One of the more interesting trends in the comments, was the repeated notion that fossil fuel back up for wind would be around for a long time. A little coal will not hurt, one commenter wrote, even though the short comings of Texas wind would suggest that a little coal might be tens of millions of tons. Clearly the Daily Kos wind zombie mob is the coal baron's best friends. Recovering alcoholics describe the sort of thinking that leads them back to booze. Stinking thinking they call it. Stinking thinking is teleological rather than logical. Renewables advocates believe that logic and facts do not matter if they disagree with the utopian renewable world view. In order to sustain their world view, renewables advocates ignore both logic and facts. Neither matters as long as wind worship is maintained. As for he who would question this worship, who would point to facts, and argue with reason, woe betide him. He must be sacrificed. So once again i am accused of being a nuclear shill, of being paid for what I write.
I am sure that my status as a nuclear shill would come as a shock to the NEI which I suspect regards me as a pain in the ass.

Anyway After I spent all afternoon answering the comments of the anti-nuclear types, and the wind zombies, I felt driven into the wilderness and sacrificed for the sins of the people. I got thoroughly worn out. Last night I barely had enough energy to chase women who are one third my age.

5 comments:

David Bradish said...

You're not a pain in our ass. You're one of the nuclear industry's biggest supporters online.
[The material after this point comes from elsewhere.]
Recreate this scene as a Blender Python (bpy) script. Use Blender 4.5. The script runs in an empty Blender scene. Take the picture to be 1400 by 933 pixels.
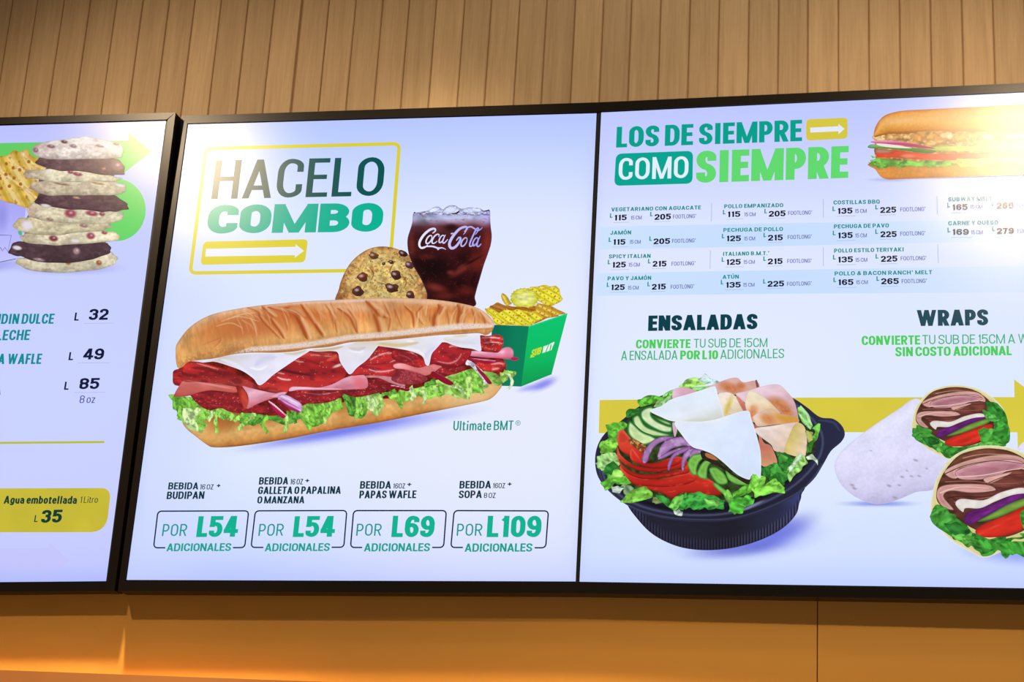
import bpy, math, random
import numpy as np
from mathutils import Vector, Matrix
from mathutils.geometry import delaunay_2d_cdt

# ---------------------------------------------------------------- camera, world, lamps, exposure
S = bpy.context.scene
COL = S.collection
W_PX, H_PX, FOC = 1400, 933, 2400.0
DIST = 3.2
_u = np.array([450.0, 7600.0, -FOC]); _u /= np.linalg.norm(_u)          # world up seen from the camera
_x = np.array([12760.0, 163.0, FOC]); _x -= _x.dot(_u) * _u; _x /= np.linalg.norm(_x)
_y = np.cross(_u, _x)                                                   # into the wall
RW = np.array([_x, _y, _u])                                             # camera vector -> world vector
CAM = np.array([0.0, 0.0, 1.6])
_f = RW @ np.array([0, 0, -1.0])
CAM[1] = -DIST * _f[1]                                                  # wall front is the plane y = 0
cam_data = bpy.data.cameras.new('camera')
cam = bpy.data.objects.new('camera', cam_data); COL.objects.link(cam)
cam_data.sensor_width = 36.0; cam_data.lens = FOC / W_PX * 36.0
cam_data.clip_start = 0.05; cam_data.clip_end = 100
m4 = Matrix([[*RW[0], CAM[0]], [*RW[1], CAM[1]], [*RW[2], CAM[2]], [0, 0, 0, 1]])
cam.matrix_world = m4
S.camera = cam
S.view_settings.view_transform = 'Standard'; S.view_settings.look = 'None'
S.view_settings.exposure = 0.0; S.view_settings.gamma = 1.0
S.view_settings.use_curve_mapping = False
S.cycles.use_denoising = True
S.cycles.transparent_max_bounces = 24

def rays(p):
    p = np.atleast_2d(np.asarray(p, float))
    c = np.stack([p[:, 0] - W_PX / 2, H_PX / 2 - p[:, 1], np.full(len(p), -FOC)], 1)
    return c @ RW.T

def on_plane(p, o, n):
    d = rays(p)
    return CAM + d * (((o - CAM) @ n) / (d @ n))[:, None]

def at_y(x, y, depth=0.0):
    return on_plane([(x, y)], np.array([0, -depth, 0.0]), np.array([0, 1.0, 0]))[0]

wd = bpy.data.worlds.new('room_light'); S.world = wd; wd.use_nodes = True
wd.node_tree.nodes['Background'].inputs[0].default_value = (1.0, 0.72, 0.42, 1)
wd.node_tree.nodes['Background'].inputs[1].default_value = 0.12

def lamp(kind, name, loc, target, energy, color, size=0.05, angle=60, blend=0.5):
    l = bpy.data.lights.new(name, kind); l.energy = energy; l.color = color
    if kind == 'SPOT':
        l.spot_size = math.radians(angle); l.spot_blend = blend; l.shadow_soft_size = size
    elif kind == 'AREA':
        l.shape = 'RECTANGLE'; l.size, l.size_y = size
    else:
        l.shadow_soft_size = size
    o = bpy.data.objects.new(name, l); COL.objects.link(o)
    o.location = Vector(loc)
    o.rotation_euler = (Vector(target) - Vector(loc)).to_track_quat('-Z', 'Y').to_euler()
    return o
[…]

Keep doing what you're doing!

DW said...

Indeed!!!! More Goats!!!! You are the man!

Charles Barton said...

Hay David, there is no goat like an old goat.

Anonymous said...

Presumably some of the commenters claiming physics qualifications were asleep during most of their nuclear lectures judging by their woeful misunderstanding of basic nuclear physics.

As for Kos, if you look at the comments in nuclear diaries from even just a few years ago there's been a remarkable shift in attitudes towards the pro-nuclear position. It seems like stubborn old goats like you and NNadir are having an effect. Keep on rutting!

Anonymous said...

I have noticed that if you keep hammering away at these sites, eventually you will see a shift. Think of it as a public service. Keep up the good work. Europe is beginning to see the light.